Waterman v. Treat

49 Me. 309 | Me. | 1860

The opinion of the Court was drawn up by

Appleton, J.

On the 28th April, 1854, Benjamin Dunn, the original plaintiff in this action, attached, as a Deputy Sheriff, one hundred and fifty thousand pine logs, valued at seven hundred dollars, on a writ in favor of Stillman Noyes v. William Morse, and on the same day took the defendant’s receipt therefor.

On the 29th April, two writs in favor of Asa Kimball, and Asa Kimball & al. v. Morse, were placed in Dunn’s hands, upon which he returned the same logs as attached, subject to the prior attachment on the writ of Noyes v. Morse. It is agreed, that these writs were made on 29th of April, *310but antedated as of the preceding day, as were the several returns thereon.

Judgments were recovered in the suits, Kimball v. Morse, and Kimball & al. v. Morse, and the executions issued thereon were seasonably placed in the hands of Dunn, by whom they were returned unsatisfied. Suits were then brought against him for official neglect, in which judgments were rendered against him, which he has satisfied.
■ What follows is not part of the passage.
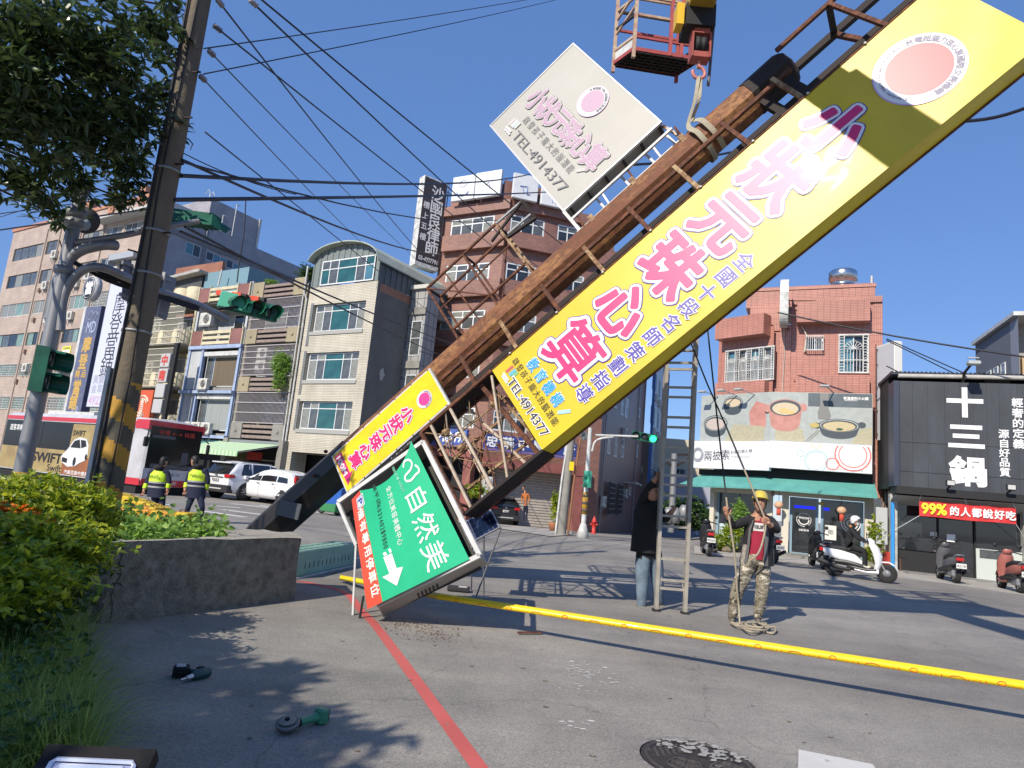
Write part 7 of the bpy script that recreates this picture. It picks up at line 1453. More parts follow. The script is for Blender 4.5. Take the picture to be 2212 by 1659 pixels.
MB().box((-2.6,-.03,2.4),(-.95,-.005,2.75)).build('route_panel',mat('panel blue',(.05,.05,.35),.5),bus); text(bus,MX.Translation(V((0,-.03,0))),'(03)357-9096',-1.75,2.57,1.45,.22,mat('bus yellow',(.75,.6,.05),.5),.03)
mb = MB(); mb.tube([(-2.7+.0,-.03,1.75),(-2.35,-.03,1.7),(-2.05,-.03,1.4),(-1.9,-.03,1.0),(-1.85,-.03,.7)],.09,4); mb.box((-2.75,-.05,1.1),(-2.0,-.022,1.25)); mb.box((-2.75,-.05,.64),(-1.5,-.022,.8)); mb.build('red_emblem',BR,bus)
for x in (-9.9,-8.3): MB().box((x,-.02,1.45),(x+.06,-.016,2.7)).build('window_post',BLACK,bus)
MB().box((-5.65,-.022,1.2),(-3.55,-.016,2.65)).build('advert_window',GOLD,bus)
K_ = mat('advert black',(.015,.015,.015),.5); text(bus,MX.Translation(V((0,-.022,0))),'SWIFT',-5.05,2.25,1.0,.24,K_,.03); text(bus,MX.Translation(V((0,-.016,0))),'SWIFT',-7.4,1.05,2.6,.42,K_,.03); text(bus,MX.Translation(V((0,-.016,0))),'Swift',-6.6,.62,1.2,.3,K_,.01); text(bus,MX.Translation(V((0,-.016,0))),'SUZUKI',-3.1,1.05,.7,.16,WHT,.02); text(bus,MX.Translation(V((0,-.016,0))),'汽車百貨中壢各店',-4.6,.52,2.2,.18,WHT,.01); text(bus,MX.Translation(V((0,-.017,0))),'遊客車轉站',-10.6,2.35,1.6,.3,WHT,.01)
AC_ = mat('advert car white',(.62,.63,.66),.4)
MB().add([(x,-.03,z) for x,z in ((-6.1,.95),(-6.15,1.2),(-5.7,1.55),(-5.35,1.95),(-4.9,2.08),(-4.35,2.02),(-4.1,1.75),(-4.05,1.35),(-4.15,1.1),(-4.6,.95),(-4.9,.8),(-5.5,.75))],[tuple(range(12))]).build('advert_car',AC_,bus)
mb = MB(); mb.add([(x,-.034,z) for x,z in ((-5.55,1.6),(-5.3,1.9),(-4.9,1.98),(-4.7,1.6))],[(0,1,2,3)]); mb.add([(x,-.034,z) for x,z in ((-4.65,1.6),(-4.8,1.97),(-4.4,1.95),(-4.25,1.7))],[(0,1,2,3)]); mb.add([(x,-.034,z) for x,z in ((-6.05,.95),(-6.05,1.15),(-5.6,1.1),(-5.6,.9))],[(0,1,2,3)])
for x,z,r in ((-5.0,1.0,.2),(-4.15,1.25,.13)): mb.add([(x+r*.6*math.cos(k*.5236),-.036,z+r*math.sin(k*.5236)) for k in range(12)],[tuple(range(12))])
mb.build('advert_car_glass',K_,bus)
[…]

The execution, Noyes v. Morse, has been paid by the defendant to the plaintiff, being the officer having the execution, and the question here presented is, whether the officer, by his attachment made in fact on 29th April, and after the receipt was given, acquired a lien thereby on the goods attached, which he can enforce, against the receipter, there having been no actual seizure of the goods by him when the second attachment or alleged attachment was made.

The apparent discrepancy in the different decisions as to the liability of receipters will, on examination, be found to arise from the difference in the words used. A material variation in the forms adopted by different officers will require adjudications correspondingly variant.

The defendant promised "to pay Benjamin Dunn, deputy sheriff, or his order, seven hundred 'dollars on demand, or to re-deliver the goods and chattels following, viz.: — One hundred and fifty thousand , pine logs of the value of seven hundred dollars.” This promise, it will be perceived, is in the alternative. The receipter has the right to elect which he will do. It has been repeatedly held, in analogy with Buswell v. Bicknell, 17 Maine, 345, that where the officer has attached goods on mesne process and has delivered them upon a written promise by the receipter to pay a given sum or to re-deliver them on demand, that the receipter has the election to determine which .he will do, and that, consequently, the attachment is thereby dissolved. Weston v. Dorr, 25 Maine, 176; Waterhouse v. Bird, 37 Maine, 329; Stanley v. Drinkwater, 43 Maine, 468.

. If, then, the attachment was dissolved on 28th April, the *311goods were no longer in the custody of the sheriff, or in that of the defendant as his servant. The subsequent attachment created no lien on the logs. There was, in fact, no seizure of the property returned as attached, on any writ save on that first issued.

It was undoubtedly understood and expected on the 28th April, when the receipt was given, that other writs would be issued, in which the logs were thereafter to be attached. But such understanding and expectation created no attachment. Plaintiff nonsuit.

Tenney, C. J., Rice, Goodenow and Davis, JJ., concurred.